►

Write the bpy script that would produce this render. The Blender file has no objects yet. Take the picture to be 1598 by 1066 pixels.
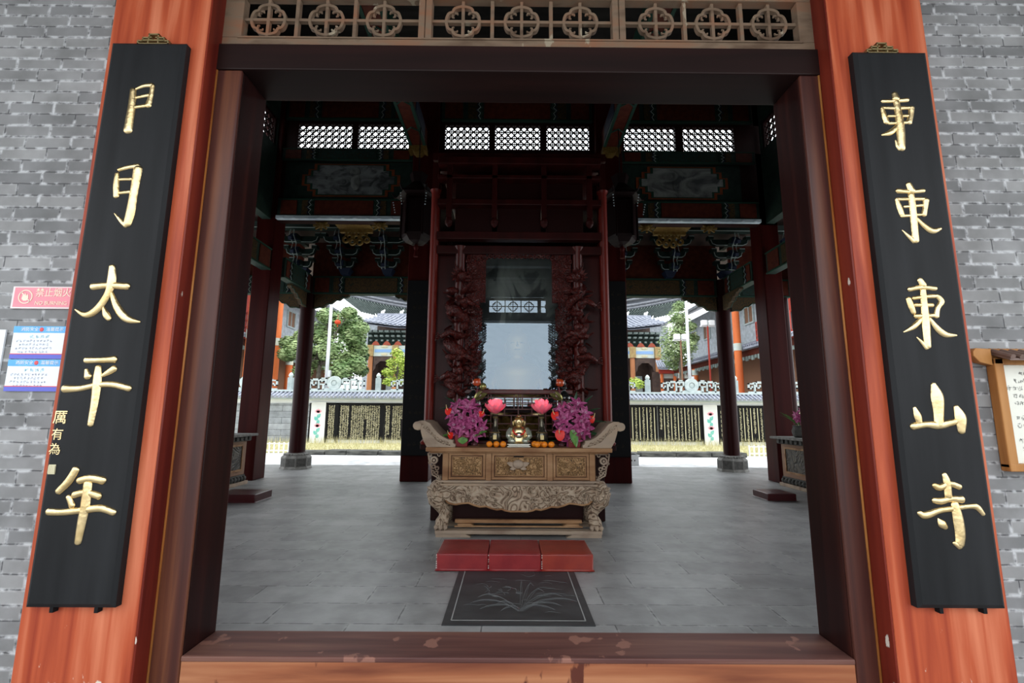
import bpy, math, random
from math import sin, cos, pi, radians as RAD, sqrt, atan2
from mathutils import Vector, Matrix
random.seed(7)
SC = bpy.context.scene
COL = SC.collection
# ------------------------------------------------------------------ camera, sky, exposure
CAMH = 1.5
FPX, PITCH, YAW, ROLL = 724.0, 0.152124, -0.0035089, 0.0068245
_f = Vector((-sin(YAW)*cos(PITCH), cos(YAW)*cos(PITCH), sin(PITCH)))
_r = Vector((cos(YAW), sin(YAW), 0)); _u = _r.cross(_f)
_a = _r*cos(ROLL) + _u*sin(ROLL); _b = _u*cos(ROLL) - _r*sin(ROLL)
cam_d = bpy.data.cameras.new('camera'); cam = bpy.data.objects.new('camera', cam_d); COL.objects.link(cam)
cam_d.sensor_width = 36.0; cam_d.lens = FPX/1598*36.0; cam_d.clip_start = 0.05; cam_d.clip_end = 2000
cam.matrix_world = Matrix((( _a.x,_b.x,-_f.x,0),(_a.y,_b.y,-_f.y,0),(_a.z,_b.z,-_f.z,CAMH),(0,0,0,1)))
SC.camera = cam
SC.view_settings.view_transform = 'Standard'; SC.view_settings.look = 'None'
SC.view_settings.exposure = 0.0; SC.view_settings.gamma = 1.0
SC.view_settings.use_curve_mapping = False
def at(px, py, Y):
    """measuring aid: the point of the photograph's pixel on the plane y = Y"""
    d = _f + _a*((px-799)/FPX) + _b*((533-py)/FPX)
    return Vector((0,0,CAMH)) + d*(Y/d.y)

W = bpy.data.worlds.new('overcast_sky'); SC.world = W; W.use_nodes = True
nt = W.node_tree; nt.nodes.clear()
wo = nt.nodes.new('ShaderNodeOutputWorld'); bg = nt.nodes.new('ShaderNodeBackground')
tc = nt.nodes.new('ShaderNodeTexCoord'); sp = nt.nodes.new('ShaderNodeSeparateXYZ'); rp = nt.nodes.new('ShaderNodeValToRGB')
nt.links.new(tc.outputs['Generated'], sp.inputs[0]); nt.links.new(sp.outputs['Z'], rp.inputs[0])
e = rp.color_ramp.elements
e[0].position = 0.0; e[0].color = (0.95, 0.975, 1.0, 1); e[1].position = 0.7; e[1].color = (0.90, 0.96, 1.0, 1)
nt.links.new(rp.outputs[0], bg.inputs[0]); bg.inputs[1].default_value = 2.7
nt.links.new(bg.outputs[0], wo.inputs[0])
sun_d = bpy.data.lights.new('sun', 'SUN'); sun = bpy.data.objects.new('sun', sun_d); COL.objects.link(sun)
sun_d.energy = 2.2; sun_d.angle = RAD(35); sun_d.color = (1.0, 0.97, 0.92)
sun.rotation_euler = (RAD(14), RAD(10), 0)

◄

_EXERCISE TASK:_ Repeat, word for word and with no pictures, only the lines running from the beginning of the data to the line that contains "return Vector((0,0,CAMH)) + d*(Y/d.y)".

_RESPONSE TO THIS EXERCISE:_
Write the bpy script that would produce this render. The Blender file has no objects yet. Take the picture to be 1598 by 1066 pixels.
import bpy, math, random
from math import sin, cos, pi, radians as RAD, sqrt, atan2
from mathutils import Vector, Matrix
random.seed(7)
SC = bpy.context.scene
COL = SC.collection
# ------------------------------------------------------------------ camera, sky, exposure
CAMH = 1.5
FPX, PITCH, YAW, ROLL = 724.0, 0.152124, -0.0035089, 0.0068245
_f = Vector((-sin(YAW)*cos(PITCH), cos(YAW)*cos(PITCH), sin(PITCH)))
_r = Vector((cos(YAW), sin(YAW), 0)); _u = _r.cross(_f)
_a = _r*cos(ROLL) + _u*sin(ROLL); _b = _u*cos(ROLL) - _r*sin(ROLL)
cam_d = bpy.data.cameras.new('camera'); cam = bpy.data.objects.new('camera', cam_d); COL.objects.link(cam)
cam_d.sensor_width = 36.0; cam_d.lens = FPX/1598*36.0; cam_d.clip_start = 0.05; cam_d.clip_end = 2000
cam.matrix_world = Matrix((( _a.x,_b.x,-_f.x,0),(_a.y,_b.y,-_f.y,0),(_a.z,_b.z,-_f.z,CAMH),(0,0,0,1)))
SC.camera = cam
SC.view_settings.view_transform = 'Standard'; SC.view_settings.look = 'None'
SC.view_settings.exposure = 0.0; SC.view_settings.gamma = 1.0
SC.view_settings.use_curve_mapping = False
def at(px, py, Y):
    """measuring aid: the point of the photograph's pixel on the plane y = Y"""
    d = _f + _a*((px-799)/FPX) + _b*((533-py)/FPX)
    return Vector((0,0,CAMH)) + d*(Y/d.y)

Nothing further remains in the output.